Dictionary entry details
Sense 1
Meaning:
Furnished with more than enough
Synonyms:
stocked; stocked with
Context example:
a well-stocked store
Similar:
equipped; furnished (provided with whatever is necessary for a purpose (as furniture or equipment or authority))
Context examples
I do not think you will find your woods by any means worse stocked than they were.
(Mansfield Park, by Jane Austen)
In the meantime the claim was cleaned up and firewood stocked in.
(Love of Life and Other Stories, by Jack London)
The slop-chest is a sort of miniature dry-goods store which is carried by all sealing schooners and which is stocked with articles peculiar to the needs of the sailors.
(The Sea-Wolf, by Jack London)
Fired with a housewifely wish to see her storeroom stocked with homemade preserves, she undertook to put up her own currant jelly.

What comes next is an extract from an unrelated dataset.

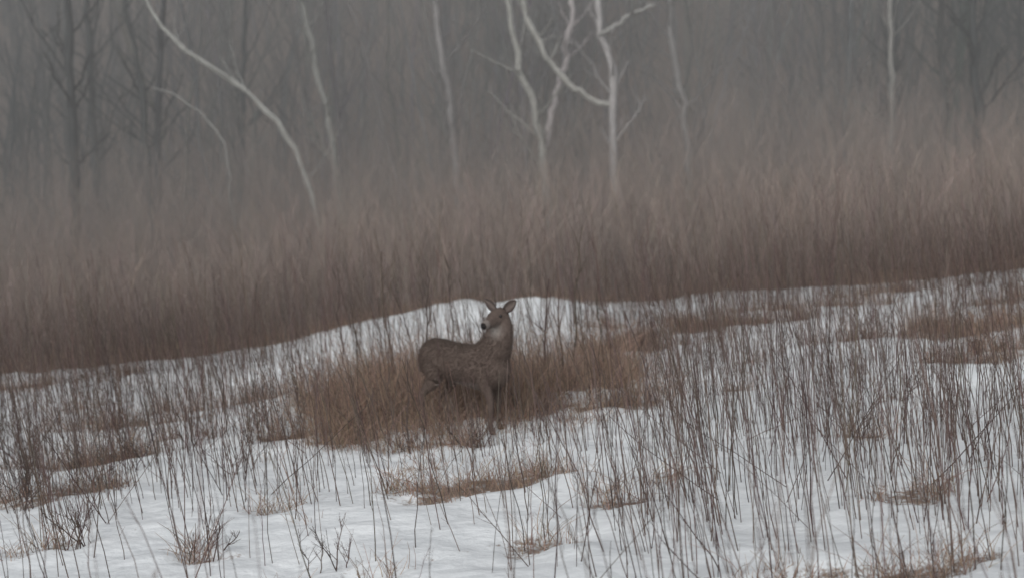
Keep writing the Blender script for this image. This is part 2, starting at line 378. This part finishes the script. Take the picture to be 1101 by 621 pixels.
def blend(mask, c_):
    global col
    mask = np.clip(mask, 0, 1)[:, None]; col = col*(1-mask)+np.array(c_)*mask
blend(sstep(-co[:, 2], -.54, -.49)*(co[:, 0] > -.3)*(co[:, 0] < .28)*(co[:, 2] > .42)*.5, (.24, .21, .19))   # belly
blend(sstep(-co[:, 2], -.45, -.2), (.12, .092, .079))
blend(sstep(co[:, 2], .78, .9)*sstep(-co[:, 0], -.25, 0), (.085, .065, .055))
hl = (co-sk)@hd; hz = co[:, 2]-(sk[2]+hd[2]*hl)
inh = (np.linalg.norm(co-(sk+hd*.12), axis=1) < .24)
blend(inh*sstep(hl, .22, .25)*(hl < .285), (.20, .175, .16)); blend(inh*sstep(hl, .283, .295), (.02, .018, .018))
thr = np.exp(-((np.linalg.norm(co-(sk+hd*.08+np.array([0, 0, -.12])), axis=1))/.07)**2*1.2)
blend(thr*1.0*(hz < -.02), (.27, .245, .225))
blend((co[:, 2] < .035)*1., (.03, .025, .022))
blend(sstep(-co[:, 0], .6, .65)*.5, (.25, .22, .20))
ca = me2.color_attributes.new('tint', 'FLOAT_COLOR', 'POINT')
ca.data.foreach_set('color', np.c_[col, np.ones(n)].astype(np.float32).ravel())
DX, DY = -.45, 14.1; h0 = float(H(DX, DY))
cy, sy = math.cos(YAW), math.sin(YAW)
def toworld(p):
    p = np.asarray(p, float); w = np.stack([cy*p[:, 0]-sy*p[:, 1]+DX, sy*p[:, 0]+cy*p[:, 1]+DY, p[:, 2]+h0-.02], -1)
    f = np.clip(1-p[:, 2]/.5, 0, 1); w[:, 2] += (H(w[:, 0], w[:, 1])-h0)*f; return w
M_fur = strand_mat('deer_fur', .95, 40)
ntf = M_fur.node_tree; bpn = ntf.nodes.new('ShaderNodeBump'); bpn.inputs['Distance'].default_value = .012; bpn.inputs['Strength'].default_value = .7
nn = [q for q in ntf.nodes if q.type == 'TEX_NOISE'][0]
ntf.links.new(nn.outputs[0], bpn.inputs['Height']); ntf.links.new(bpn.outputs[0], ntf.nodes['Principled BSDF'].inputs['Normal'])
me2.vertices.foreach_set('co', toworld(co).astype(np.float32).ravel()); me2.update()
me2.materials.clear(); deer = add('deer', me2, M_fur)
# winter coat: short hairs lying back along the body
sel = rng.choice(n, 16000); bp_ = toworld(co[sel]); R3d = np.array([[cy, -sy, 0], [sy, cy, 0], [0, 0, 1]])
nw = nr[sel]@R3d.T; back = np.array([-cy, -sy, -.9])
body = np.clip((co[sel, 2]-.3)/.3, .25, 1)*np.where(np.linalg.norm(co[sel]-(sk+hd*.15), axis=1) < .2, .35, 1)
P, R = strands(bp_, rng.uniform(.018, .042, len(sel))*body, nw*.8+back[None]*.6+rng.normal(0, .25, (len(sel), 3)), np.tile([0, 0, -.1], (len(sel), 1)), rng.uniform(.0012, .002, len(sel)), .3, 3)
tubes('coat_hair', [(P, R, col[sel]*rng.uniform(.7, 1.5, (len(sel), 1)))], M_fur, deer)
# ears: cupped leaf shapes
hs = np.cross(hd, np.array([0, 0, 1.])); hs /= np.linalg.norm(hs); hu = np.cross(hs, hd)
for sg in (1, -1):
    rows = []; cc = []
    for i, t in enumerate(np.linspace(0, 1, 9)):
        w = .042*math.sin(math.pi*min(1, t*.86+.14))**.8+.003
        ax = hs*sg*.85+hu*.65-hd*.15; ax /= np.linalg.norm(ax)
        ctr = sk+hd*(-.01)+hs*sg*.05+hu*.045+ax*t*.17
        wd = np.cross(ax, hd); wd /= np.linalg.norm(wd)
        for j, v in enumerate(np.linspace(-1, 1, 7)):
            rows.append(ctr+wd*v*w+hd*(v*v*.5-.4)*w*1.1); cc.append((.13, .105, .095) if abs(v) < .6 else (.07, .055, .05))
    idx = np.arange(63).reshape(9, 7)
    q = np.stack([idx[:-1, :-1], idx[:-1, 1:], idx[1:, 1:], idx[1:, :-1]], -1).reshape(-1, 4)
    em = raw_mesh('ear', toworld(np.array(rows)), q)
    e = em.color_attributes.new('tint', 'FLOAT_COLOR', 'POINT'); e.data.foreach_set('color', np.c_[np.array(cc), np.ones(63)].astype(np.float32).ravel())
    eo = add('ear', em, M_fur, deer); so = eo.modifiers.new('t', 'SOLIDIFY'); so.thickness = .008
M_eye, nte, be = newmat('deer_eye'); be.inputs['Base Color'].default_value = (.01, .008, .007, 1); be.inputs['Roughness'].default_value = .15
for sg in (1, -1):
    pc = toworld([sk+hd*.085+hs*sg*.066+hu*.025])[0]
    bpy.ops.mesh.primitive_uv_sphere_add(radius=.016, location=pc, segments=16, ring_count=10)
    eo = bpy.context.object; eo.name = 'eye'; eo.data.materials.append(M_eye); eo.parent = deer

# ---------------------------------------------------------------- mist over the thicket
bpy.ops.mesh.primitive_cube_add(size=1, location=(0, 70, 14)); mist = bpy.context.object; mist.name = 'mist'
mist.scale = (160, 94, 44)
mm = bpy.data.materials.new('mist'); mm.use_nodes = True; nt = mm.node_tree; nt.nodes.clear()
vo = nt.nodes.new('ShaderNodeVolumeScatter'); vo.inputs['Density'].default_value = .019; vo.inputs['Color'].default_value = (.93, .91, .895, 1)
ou = nt.nodes.new('ShaderNodeOutputMaterial'); nt.links.new(vo.outputs[0], ou.inputs['Volume'])
mist.data.materials.append(mm)

# ---------------------------------------------------------------- light
w = bpy.data.worlds.new('World'); scene.world = w; w.use_nodes = True; nt = w.node_tree
sky = nt.nodes.new('ShaderNodeTexSky'); sky.sky_type = 'NISHITA'; sky.sun_disc = False
sky.sun_elevation = math.radians(30); sky.sun_rotation = math.radians(200)
hsn = nt.nodes.new('ShaderNodeHueSaturation'); hsn.inputs['Saturation'].default_value = .16
nt.links.new(sky.outputs[0], hsn.inputs['Color']); nt.links.new(hsn.outputs[0], nt.nodes['Background'].inputs[0])
nt.nodes['Background'].inputs[1].default_value = .15
sl = bpy.data.lights.new('sun', 'SUN'); sl.energy = 1.1; sl.angle = math.radians(30); sl.color = (1, .97, .94)
so = bpy.data.objects.new('sun', sl); scene.collection.objects.link(so)
az = math.radians(200); el = math.radians(30)
dv = Vector((math.sin(az)*math.cos(el), math.cos(az)*math.cos(el), math.sin(el)))
so.rotation_euler = dv.to_track_quat('Z', 'Y').to_euler()

cam = bpy.data.cameras.new('camera'); co_ = bpy.data.objects.new('camera', cam); scene.collection.objects.link(co_)
co_.location = (0, 0, 2.4); co_.rotation_euler = (math.radians(90-4.13), 0, 0)
cam.lens = 50; cam.sensor_width = 36; cam.clip_end = 2000
cam.dof.use_dof = True; cam.dof.focus_distance = 10.5; cam.dof.aperture_fstop = 1.2
scene.camera = co_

(Little Women, by Louisa May Alcott)
Well, he said, I say now, as I said then, that a man should keep his little brain-attic stocked with all the furniture that he is likely to use, and the rest he can put away in the lumber-room of his library, where he can get it if he wants it.
(The Adventures of Sherlock Holmes, by Sir Arthur Conan Doyle)
The house stands among fine meadows facing the south-east, with an excellent kitchen-garden in the same aspect; the walls surrounding which I built and stocked myself about ten years ago, for the benefit of my son.
(Northanger Abbey, by Jane Austen)
In the main hall a bar with a real brass rail was set up, and stocked with gins and liquors and with cordials so long forgotten that most of his female guests were too young to know one from another.